Oil settles down 2%, big weekly drop after US jobs data

investing.com 06/09/2024 - 01:06 AM

Oil Prices Decline amid Weak U.S. Jobs Data

By Nicole Jao

NEW YORK (Reuters) – Oil prices settled 2% lower on Friday, experiencing a significant weekly loss after U.S. jobs data for August came in weaker than expected. This overshadowed the price support provided by a delay in supply increases by OPEC+ producers.

Brent crude futures fell by $1.63, or 2.24%, to $71.06 a barrel, the lowest level since December 2021. Meanwhile, U.S. West Texas Intermediate (WTI) crude futures dropped by $1.48, or 2.14%, to $67.67, marking their lowest since June 2023.

Over the week, Brent prices declined by 10%, while WTI saw an approximate drop of 8%.

U.S. government data indicated that employment rose less than expected in August, but a drop in the jobless rate to 4.2% suggested a manageable slowdown in the labor market. This may not necessitate a significant interest rate cut from the Federal Reserve this month.

Bob Yawger, executive director of energy futures at Mizuho, noted, “The jobs report was a little soft and implied that the economy in the U.S. is on the slide.” Concerns regarding demand from China also continued to exert downward pressure on oil prices.
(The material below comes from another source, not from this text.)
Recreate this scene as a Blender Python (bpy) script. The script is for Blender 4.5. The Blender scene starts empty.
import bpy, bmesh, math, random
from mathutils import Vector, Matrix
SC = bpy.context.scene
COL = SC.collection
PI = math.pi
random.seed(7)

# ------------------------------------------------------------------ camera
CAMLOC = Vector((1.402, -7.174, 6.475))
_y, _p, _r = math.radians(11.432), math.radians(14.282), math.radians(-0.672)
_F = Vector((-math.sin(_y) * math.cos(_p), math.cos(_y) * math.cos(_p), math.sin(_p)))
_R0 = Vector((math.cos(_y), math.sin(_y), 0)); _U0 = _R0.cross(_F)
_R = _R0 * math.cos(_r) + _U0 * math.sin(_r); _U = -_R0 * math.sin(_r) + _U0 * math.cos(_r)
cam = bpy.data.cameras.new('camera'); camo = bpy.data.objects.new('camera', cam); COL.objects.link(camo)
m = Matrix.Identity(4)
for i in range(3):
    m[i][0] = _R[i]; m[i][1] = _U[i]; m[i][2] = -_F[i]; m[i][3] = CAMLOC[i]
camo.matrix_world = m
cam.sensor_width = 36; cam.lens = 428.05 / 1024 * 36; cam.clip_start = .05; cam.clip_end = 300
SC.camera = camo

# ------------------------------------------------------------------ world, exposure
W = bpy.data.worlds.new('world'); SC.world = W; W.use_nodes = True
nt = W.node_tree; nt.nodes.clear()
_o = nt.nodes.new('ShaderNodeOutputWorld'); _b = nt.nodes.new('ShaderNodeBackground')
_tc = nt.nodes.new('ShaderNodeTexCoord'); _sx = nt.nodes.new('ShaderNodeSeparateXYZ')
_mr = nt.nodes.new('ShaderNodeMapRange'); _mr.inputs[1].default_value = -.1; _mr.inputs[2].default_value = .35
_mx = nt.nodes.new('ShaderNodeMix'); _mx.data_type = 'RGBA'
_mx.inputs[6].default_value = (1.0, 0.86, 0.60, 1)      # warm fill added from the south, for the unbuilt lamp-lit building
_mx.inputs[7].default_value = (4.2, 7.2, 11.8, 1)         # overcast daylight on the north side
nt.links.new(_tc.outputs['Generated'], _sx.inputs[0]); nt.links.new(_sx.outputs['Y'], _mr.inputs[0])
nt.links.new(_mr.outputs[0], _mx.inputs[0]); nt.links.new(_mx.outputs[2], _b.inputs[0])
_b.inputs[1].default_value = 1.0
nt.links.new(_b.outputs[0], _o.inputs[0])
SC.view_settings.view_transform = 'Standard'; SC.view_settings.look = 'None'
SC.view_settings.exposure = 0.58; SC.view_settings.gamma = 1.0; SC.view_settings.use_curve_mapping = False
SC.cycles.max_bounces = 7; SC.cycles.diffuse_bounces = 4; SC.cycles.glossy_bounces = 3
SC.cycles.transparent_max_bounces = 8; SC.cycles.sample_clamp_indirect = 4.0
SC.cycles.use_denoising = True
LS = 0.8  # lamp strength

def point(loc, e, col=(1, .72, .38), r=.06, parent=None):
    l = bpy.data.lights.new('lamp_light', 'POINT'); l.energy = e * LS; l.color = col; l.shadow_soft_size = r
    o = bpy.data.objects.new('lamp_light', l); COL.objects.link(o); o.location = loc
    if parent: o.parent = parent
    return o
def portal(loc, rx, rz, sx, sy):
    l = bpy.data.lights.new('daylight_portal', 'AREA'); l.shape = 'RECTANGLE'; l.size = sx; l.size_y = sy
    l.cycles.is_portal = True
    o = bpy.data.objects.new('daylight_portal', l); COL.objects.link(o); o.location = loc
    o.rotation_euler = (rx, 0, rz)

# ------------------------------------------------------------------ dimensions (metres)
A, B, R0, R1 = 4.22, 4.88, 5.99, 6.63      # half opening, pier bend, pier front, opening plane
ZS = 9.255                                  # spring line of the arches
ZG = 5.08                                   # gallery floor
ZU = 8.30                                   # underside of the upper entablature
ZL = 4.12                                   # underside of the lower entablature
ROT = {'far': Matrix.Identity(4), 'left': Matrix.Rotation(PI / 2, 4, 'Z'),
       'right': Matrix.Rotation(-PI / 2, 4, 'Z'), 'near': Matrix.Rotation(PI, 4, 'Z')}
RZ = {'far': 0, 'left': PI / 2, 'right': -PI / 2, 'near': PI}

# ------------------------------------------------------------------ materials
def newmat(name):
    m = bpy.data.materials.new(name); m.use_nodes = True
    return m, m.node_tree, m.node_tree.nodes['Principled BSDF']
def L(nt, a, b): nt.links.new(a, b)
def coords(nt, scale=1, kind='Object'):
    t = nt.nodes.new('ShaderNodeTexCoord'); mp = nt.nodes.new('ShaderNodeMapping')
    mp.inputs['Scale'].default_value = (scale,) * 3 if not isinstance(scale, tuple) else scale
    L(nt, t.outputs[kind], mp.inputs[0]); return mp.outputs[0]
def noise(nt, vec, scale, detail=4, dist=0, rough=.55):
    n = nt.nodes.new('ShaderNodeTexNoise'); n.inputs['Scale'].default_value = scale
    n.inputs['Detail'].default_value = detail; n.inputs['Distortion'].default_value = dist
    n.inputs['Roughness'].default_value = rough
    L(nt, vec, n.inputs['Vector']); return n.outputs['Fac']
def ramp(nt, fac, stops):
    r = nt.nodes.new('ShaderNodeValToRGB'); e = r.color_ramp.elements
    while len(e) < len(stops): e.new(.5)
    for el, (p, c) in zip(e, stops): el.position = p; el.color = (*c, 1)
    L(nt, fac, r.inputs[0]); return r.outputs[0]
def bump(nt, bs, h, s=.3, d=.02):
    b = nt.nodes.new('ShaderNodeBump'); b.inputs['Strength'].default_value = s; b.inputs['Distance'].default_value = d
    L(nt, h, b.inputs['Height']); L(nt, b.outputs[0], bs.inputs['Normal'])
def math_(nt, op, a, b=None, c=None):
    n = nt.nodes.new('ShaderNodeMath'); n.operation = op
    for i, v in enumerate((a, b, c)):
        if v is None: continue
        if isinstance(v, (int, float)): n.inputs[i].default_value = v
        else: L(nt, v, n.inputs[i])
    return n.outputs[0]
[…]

On Thursday, Brent prices settled at their lowest since June 2023, despite a decrease in U.S. oil inventories and OPEC+ delaying planned output increases.

U.S. crude stockpiles decreased by 6.9 million barrels to 418.3 million barrels last week, surpassing analysts’ expectations of a decline of 993,000 barrels.

Additionally, indications that rival factions in Libya may be approaching an agreement to resolve disputes affecting the country’s crude exports also pressured oil prices this week. While exports mostly remained halted, some loadings have been allowed from storage.

Bank of America revised its Brent price forecast for the second half of 2024 down to $75 a barrel, from almost $90 previously, citing rising global inventories, weaker demand growth, and available OPEC+ production capacity.

The U.S. active oil rig count, a preliminary indicator of future output, remained stable at 483 this week, according to a report from energy services firm Baker Hughes.

Furthermore, money managers decreased their net long positions in U.S. crude futures and options for the week ending September 3, as reported by the U.S. Commodity Futures Trading Commission (CFTC).